Bernie Sanders and Economics Don’t Mix

I have to apologize. I haven’t blogged in a while. The truth is that the current political climate is so disheartening that it makes it hard for me to want to write about it. With Donald Trump leading the Republican field and Bernie Sanders leading the Democratic field, there’s not much to want to write about. I don’t think I’ll ever waste another blog on Donald Trump because in my mind he is a joke, and in the end is unelectable (hopefully). Bernie Sanders seem like a much more viable candidate. He is honest, forthright and I get the feeling that he truly believes what he says. Best of all, all his solutions involve giving away “free” stuff! What’s not to like about that?

Bernie Sanders seems, to a rational, thinking person to be unelectable. His economic plans, even to a guy like me with only basic college level economics under my belt, seem to be coming from a virtual land of unicorn fairies, farting rainbows and pixie dust. He is constantly pining for the socialist systems used in the Scandinavian countries. He seems to not understand the American system or the different Scandinavian systems. The problem is that both systems are mostly socialist, just in different areas.

The American economy is socialist from the viewpoint of heavy governmental taxation and inefficient regulations in virtually every aspect of business. There is literally nothing that you buy or use that is not regulated by the government. The fastest growing costs to business are costs associated with compliance to governmental regulations. We are also a highly militarized society, with troops around the world protecting our freedom by trying to force people who don’t think like we do to think like we do. That in itself is a very socialist notion. Even though we have comparatively low personal income taxes compared to Denmark, over half our government spending is on entitlement programs. Because of those low taxes, we are not considered socialist in the area of personal freedom. We have a lot of say in what we do with our own money. Money that we earn.
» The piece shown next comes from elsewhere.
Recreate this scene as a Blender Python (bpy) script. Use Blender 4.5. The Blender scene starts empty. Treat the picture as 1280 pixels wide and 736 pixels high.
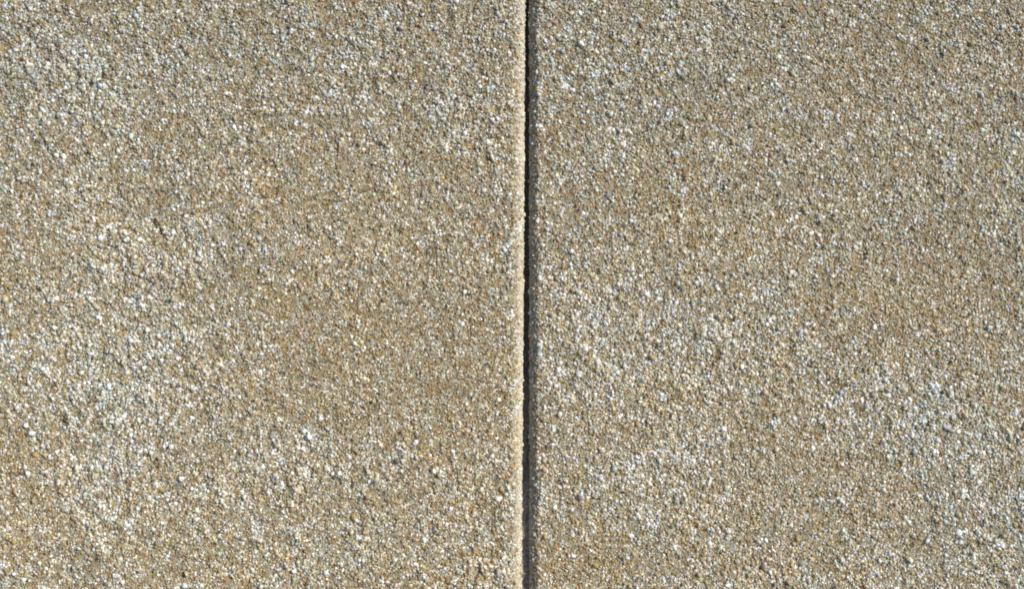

If you look at places like Denmark or Sweden, the socialism mostly stems from the opposite side of the equation compared to the US. They have very high personal income taxes which allow the government to redistribute the wealth. What this means is that the income inequality is less pronounced, but the chance to become very wealthy is almost impossible. The rich in Denmark theoretically only make about $50,000 more a year than the poor. This means a rich person in Denmark would be considered solidly middle class in America. This is made up for with the vast number of social programs afforded to every citizen. When it comes to the relationship between government and business, these countries by and large are more capitalist than the US. The markets and trade systems are generally freer than the American system.

I think Bernie Sanders is right that we could learn things from Denmark and Sweden, just not the things he wants us to learn. I would love to adopt a more Scandinavian attitude towards efficient regulation, transparency and taxes on business. If we did that, America would be able to go past #12 on the freest economies list. What he actually wants us to learn is the other side of the equation, the side that relies on wealth redistribution. What he doesn’t realize is that it is the free markets that support the social programs in those countries. Bernie Sanders is unwaveringly against free markets. He wants the American socialism and Scandinavian socialism, with none of the capitalism from either. I have news for you, it’s the capitalism that pays for everything.

The other thing Bernie doesn’t realize is that in order for that type of system to work, the people need to buy into the idea that individual freedoms no longer exist, or at least don’t matter nearly as much as the needs of the many. That flies in the face of the American culture. We are a country made up of the most diverse group of people in the world. We are almost every ethnic group, almost every religion, color, creed, and whatever else I can’t think of. But one thing almost all of us have in common is our inherent drive to be individuals. Even those among us who would vote for all the “free” stuff are steadfast individuals. They would not readily accept the fact that the majority of what they earn would need to go to the government, because some government bureaucrat knows what to do with their money better than they do. Most Americans would not accept that, even with the “free” stuff.

Everything that I’ve seen and read regarding places like Norway, Sweden or Denmark tells me that the people there buy into their system. They all for the most part conform to the system and very few people step out of line. I am no saying that it’s negative in any way, to the contrary. If a group of people find a way that works, more power to them. What I am saying is that it won’t work in America any more than the American way of life would work there.

I am honored to know that a few people from Norway, Sweden and Denmark have read my obscure little blog. They seem like wonderful places and are definitely on my bucket lists for places to visit before I die. I would love to hear from anyone living there to see if what I am saying makes any sense. I would also to ask what part of your system that you would like to see exported to the US, as well as what you would import from the American way of life.